The task: Retype nothing but the lines from the start of the material up to and including the line with "COL = SC.collection". Pictures don't belong in the copy.

Available records:
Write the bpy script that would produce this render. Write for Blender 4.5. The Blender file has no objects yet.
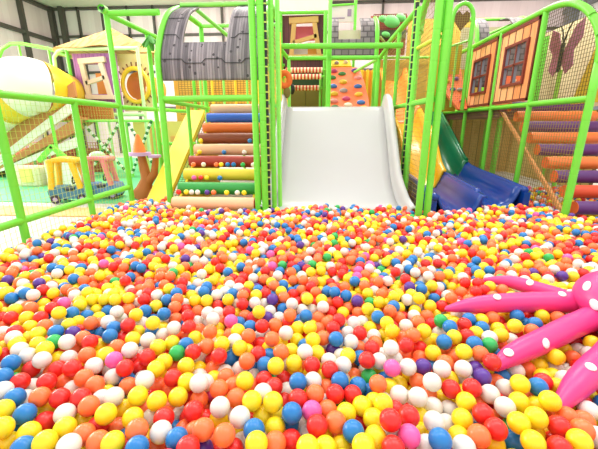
import bpy, bmesh, math, random
import numpy as np
from mathutils import Vector, Matrix
random.seed(7)
SC = bpy.context.scene
COL = SC.collection

# ------------------------------------------------------------------ camera
F, CX, CY = 340.0, 299.0, 224.5
PITCH, YAW, CAMZ = math.radians(16.1), math.radians(3.8), 1.24
cam = bpy.data.cameras.new('camera')
cam.sensor_fit = 'HORIZONTAL'
cam.sensor_width = 36.0
cam.lens = 36.0 * F / 598.0
cam.clip_start = 0.02
cam_ob = bpy.data.objects.new('camera', cam)
COL.objects.link(cam_ob)
cam_ob.location = (0, 0, CAMZ)
cam_ob.rotation_euler = (math.pi / 2 - PITCH, 0, YAW)
SC.camera = cam_ob
CF = Vector((-math.sin(YAW) * math.cos(PITCH), math.cos(YAW) * math.cos(PITCH), -math.sin(PITCH)))
CR = Vector((math.cos(YAW), math.sin(YAW), 0))
CU = Vector((-math.sin(YAW) * math.sin(PITCH), math.cos(YAW) * math.sin(PITCH), math.cos(PITCH)))

def ray(px, py):
    return (CF + CR * ((px - CX) / F) - CU * ((py - CY) / F)).normalized()

# ------------------------------------------------------------------ materials
def lin(h):
    h = h.lstrip('#')
    c = [int(h[i:i + 2], 16) / 255 for i in (0, 2, 4)]
    return tuple(v / 12.92 if v <= .04045 else ((v + .055) / 1.055) ** 2.4 for v in c) + (1,)

MATS = {}
def mat(name, hexcol, rough=.5, var=.06, scale=6.0, bump=0.0, second=None, spec=.5, trans=0.0, sss=0.0):
    """Principled surface whose colour varies a little with a noise texture."""
    if name in MATS: return MATS[name]
    m = bpy.data.materials.new(name); m.use_nodes = True
    nt = m.node_tree; b = nt.nodes['Principled BSDF']
    b.inputs['Roughness'].default_value = rough
    b.inputs['Specular IOR Level'].default_value = spec
    if trans: b.inputs['Transmission Weight'].default_value = trans
    if sss:
        b.inputs['Subsurface Weight'].default_value = sss
        b.inputs['Subsurface Radius'].default_value = (.012, .012, .012)
        b.inputs['Subsurface Scale'].default_value = 1.0
    tc = nt.nodes.new('ShaderNodeTexCoord')
    nz = nt.nodes.new('ShaderNodeTexNoise'); nz.inputs['Scale'].default_value = scale; nz.inputs['Detail'].default_value = 4
    nt.links.new(tc.outputs['Object'], nz.inputs['Vector'])
    mx = nt.nodes.new('ShaderNodeMix'); mx.data_type = 'RGBA'
    c = lin(hexcol)
    a2 = lin(second) if second else tuple(max(0, v * (1 - 2 * var)) for v in c[:3]) + (1,)
    mx.inputs[6].default_value = c; mx.inputs[7].default_value = a2
    nt.links.new(nz.outputs['Fac'], mx.inputs[0])
    nt.links.new(mx.outputs[2], b.inputs['Base Color'])
    if bump:
        bp = nt.nodes.new('ShaderNodeBump'); bp.inputs['Strength'].default_value = bump
        bp.inputs['Distance'].default_value = .01
        nt.links.new(nz.outputs['Fac'], bp.inputs['Height']); nt.links.new(bp.outputs['Normal'], b.inputs['Normal'])
    MATS[name] = m
    return m

def striped(name, cols, axis, period, rough=.6, knots=False, line=None, line_w=.06, stretch=None):
    """Boards / bands: colour steps along one object axis, streaked along the others."""
    if name in MATS: return MATS[name]
    m = bpy.data.materials.new(name); m.use_nodes = True
    nt = m.node_tree; N = nt.nodes.new; L = nt.links.new
    b = nt.nodes['Principled BSDF']; b.inputs['Roughness'].default_value = rough
    tc = N('ShaderNodeTexCoord'); sx = N('ShaderNodeSeparateXYZ'); L(tc.outputs['Object'], sx.inputs[0])
    dv = N('ShaderNodeMath'); dv.operation = 'DIVIDE'; L(sx.outputs[axis], dv.inputs[0]); dv.inputs[1].default_value = period
    fl = N('ShaderNodeMath'); fl.operation = 'FLOOR'; L(dv.outputs[0], fl.inputs[0])
    fr = N('ShaderNodeMath'); fr.operation = 'FRACT'; L(dv.outputs[0], fr.inputs[0])
    wn = N('ShaderNodeTexWhiteNoise'); wn.noise_dimensions = '1D'; L(fl.outputs[0], wn.inputs['W'])
    mp = N('ShaderNodeMapping'); L(tc.outputs['Object'], mp.inputs[0])
    sc = [3.0, 3.0, 3.0]; sc[axis] = 40.0
    mp.inputs['Scale'].default_value = stretch or sc
    nz = N('ShaderNodeTexNoise'); nz.inputs['Scale'].default_value = 1.0; nz.inputs['Detail'].default_value = 5; L(mp.outputs[0], nz.inputs['Vector'])
    ad = N('ShaderNodeMath'); ad.operation = 'ADD'; L(wn.outputs['Value'], ad.inputs[0]); L(nz.outputs['Fac'], ad.inputs[1])
    hf = N('ShaderNodeMath'); hf.operation = 'MULTIPLY'; L(ad.outputs[0], hf.inputs[0]); hf.inputs[1].default_value = .5
    cr = N('ShaderNodeValToRGB'); L(hf.outputs[0], cr.inputs[0])
    el = cr.color_ramp.elements
    while len(el) < len(cols): el.new(.5)
    for i, c in enumerate(cols):
        el[i].position = .2 + .6 * i / max(1, len(cols) - 1); el[i].color = lin(c)
    out = cr.outputs[0]
    if line:
        gt = N('ShaderNodeMath'); gt.operation = 'LESS_THAN'; L(fr.outputs[0], gt.inputs[0]); gt.inputs[1].default_value = line_w
        mx = N('ShaderNodeMix'); mx.data_type = 'RGBA'; L(gt.outputs[0], mx.inputs[0]); L(out, mx.inputs[6]); mx.inputs[7].default_value = lin(line)
        out = mx.outputs[2]
    if knots:
        vo = N('ShaderNodeTexVoronoi'); vo.inputs['Scale'].default_value = 9.0; L(tc.outputs['Object'], vo.inputs['Vector'])
        lt = N('ShaderNodeMath'); lt.operation = 'LESS_THAN'; L(vo.outputs['Distance'], lt.inputs[0]); lt.inputs[1].default_value = .17
        mx = N('ShaderNodeMix'); mx.data_type = 'RGBA'; L(lt.outputs[0], mx.inputs[0]); L(out, mx.inputs[6]); mx.inputs[7].default_value = lin('#3b3436')
        out = mx.outputs[2]
    L(out, b.inputs['Base Color'])
    MATS[name] = m
    return m

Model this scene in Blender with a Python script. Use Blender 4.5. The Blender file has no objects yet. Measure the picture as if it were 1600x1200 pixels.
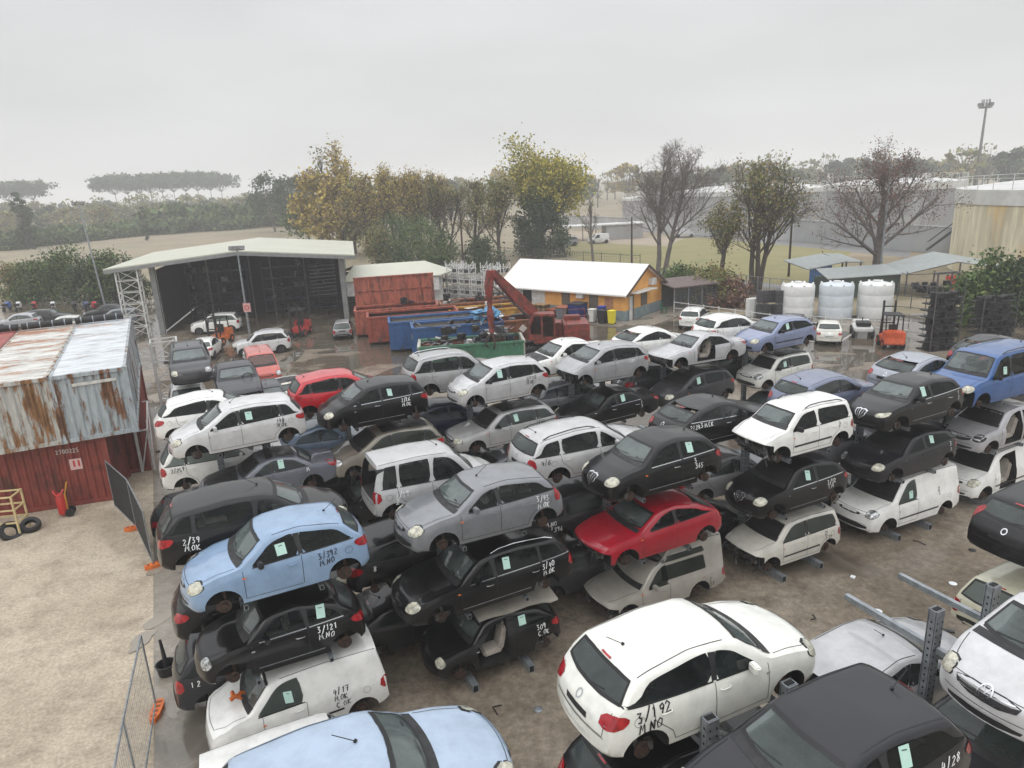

Written response:
Write the bpy script that would produce this render. Write for Blender 4.5. The Blender file has no objects yet.
import bpy, bmesh, math, random
import numpy as np
from mathutils import Vector, Matrix
random.seed(7)
SC = bpy.context.scene
COL = SC.collection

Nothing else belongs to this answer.